Meditation has become wildly popular in the United States, and the number of people interested in it only continues to grow. There seem to be an endless number of self-help books and blogs focused on self-improvement that espouse meditation as if it were the key to curing any and all physical, emotional and spiritual wounds. Many of these helpful guides discuss meditation in spiritual and pseudo-religious terms. As such, some people are uncertain if meditation is for them. Those who are not religious may feel wary of taking up a spiritual practice, and people who are religious may not be comfortable taking part in a practice that belongs to another religion. Is meditation actually religious, though?
The practice of meditation itself is not anymore inherently religious than the instinctive and empty prayers that even devout atheists often make. These “prayers” rarely have any actual religion behind them or are truly directed at a deity. Silent pleas such as “please let me make it to work on time,” are not usually actual prayers, and people of every religion tend to make them. They are almost instinctive. No one would claim, however, that hoping that your boss did not notice you sneaking into work late would qualify as implying any kind of religious belief or that your “prayer” was a religious practice.Meditation works very much like prayer in this way. A person can pray and use it as a way to communicate with the deity or deities in which they believe. They could also simply be hoping to make the green light or desperately hunting for their keys when they are running late. In the same way, a person can use meditation to connect with a wider world than this material one, or it could simply be a way for you to clear your head and relax. What meditation means depends on each individual person.
As a religious or spiritual practice, meditation has a very long history. It has been practiced for millennia by Eastern religions such as Buddhism and Hinduism. In both religions, it was seen as having extraordinary spiritual benefits. For some Hindu sects, meditation was seen as a way to balance and open the various chakras found in the body. Only when the various chakras in the body were in harmony could a person expand their consciousness and achieve moksha or liberation from the suffering of samsara, the cycle of birth, death and rebirth. In many cases, Hindus combined meditation with mantras, syllables or words that did not necessarily have any particular linguistic meaning but were used to focus a person’s mind and guide their meditation. Hinduism also created the practice of using specific poses and movements to guide a person’s meditation. This eventually became yoga, the Hindu version of which is very different from the type of yoga practiced in gyms all across the West.

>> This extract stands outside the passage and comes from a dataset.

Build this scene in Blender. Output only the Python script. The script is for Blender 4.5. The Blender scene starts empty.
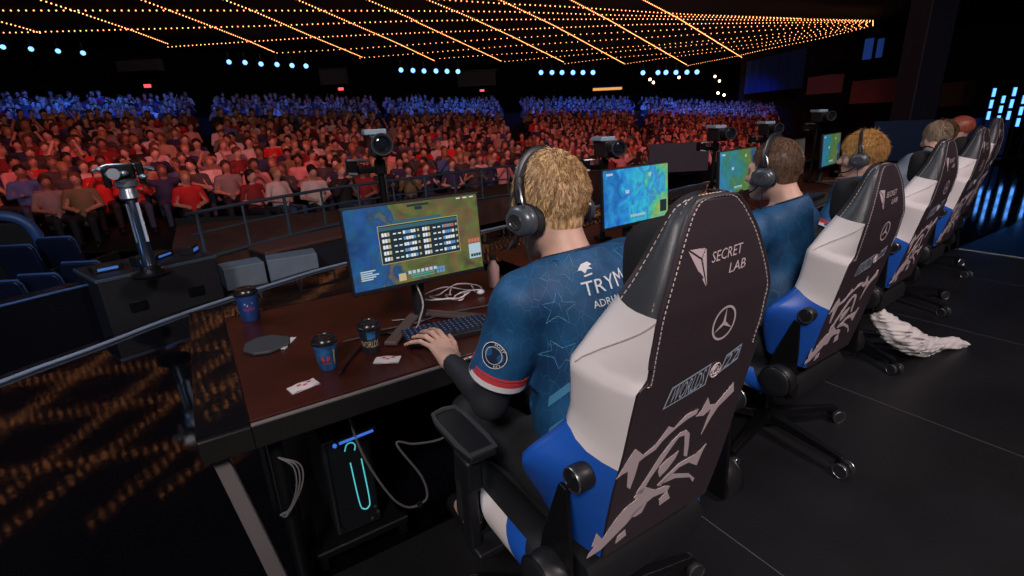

Buddhist meditation is closer to what most people in the West practice. Buddhist meditation more commonly focuses on having a person attempt to clear their mind while sitting in the classical lotus position that has become shorthand for meditation across the world. Buddhism also has forms of meditation that rely on koans, paradoxes or riddles that are deliberately set up to be impossible to solve through logic. Such riddles are believed to eventually push a person past their current mental limitations and help provoke enlightenment. Regardless of which form is practiced, Buddhist meditation also has the end goal of reaching enlightenment. Although Western meditation practices may clear someone’s mind or leave them better able to rise above the daily irritations that surround them, most people who practice meditation in the West are not aiming to escape samsara and achieve nirvana or become a bodhisattva in order to help others achieve enlightenment.
Meditation is not solely the domain of Eastern religions. Christians have practiced forms of meditation since the Middle Ages, but Christian meditative practices began as early as the 4th century. Jewish meditation is even older. Merkavah-Heichalot mysticism sought to elevate the soul through meditative means and has been referenced in Talmudic accounts while the better known Kabbalah practices emerged in the 11th century.
Despite its long history as a religious practice, meditation does not have to be religious in nature. A person who is not religious or does not wish to include meditation in their religious practice could easily still meditate. Rather than focusing on connecting to a wider world, reaching God or improving their own spirituality, they might focus on clearing their mind or using meditation for its stress relieving properties. On the flip side, someone who is religious might benefit from including meditation in their spiritual practices.
Meditation in and of itself is not inherently religious. The practice began in multiple religions independently and was born out of a desire to either better know God or to reach enlightenment. As such, meditation often has a spiritual element to it. That said, a person does not have to be religious to meditate, and someone who is religious does not have to treat meditation as a spiritual practice. That is part of the beauty of meditation. It really is what you make of it.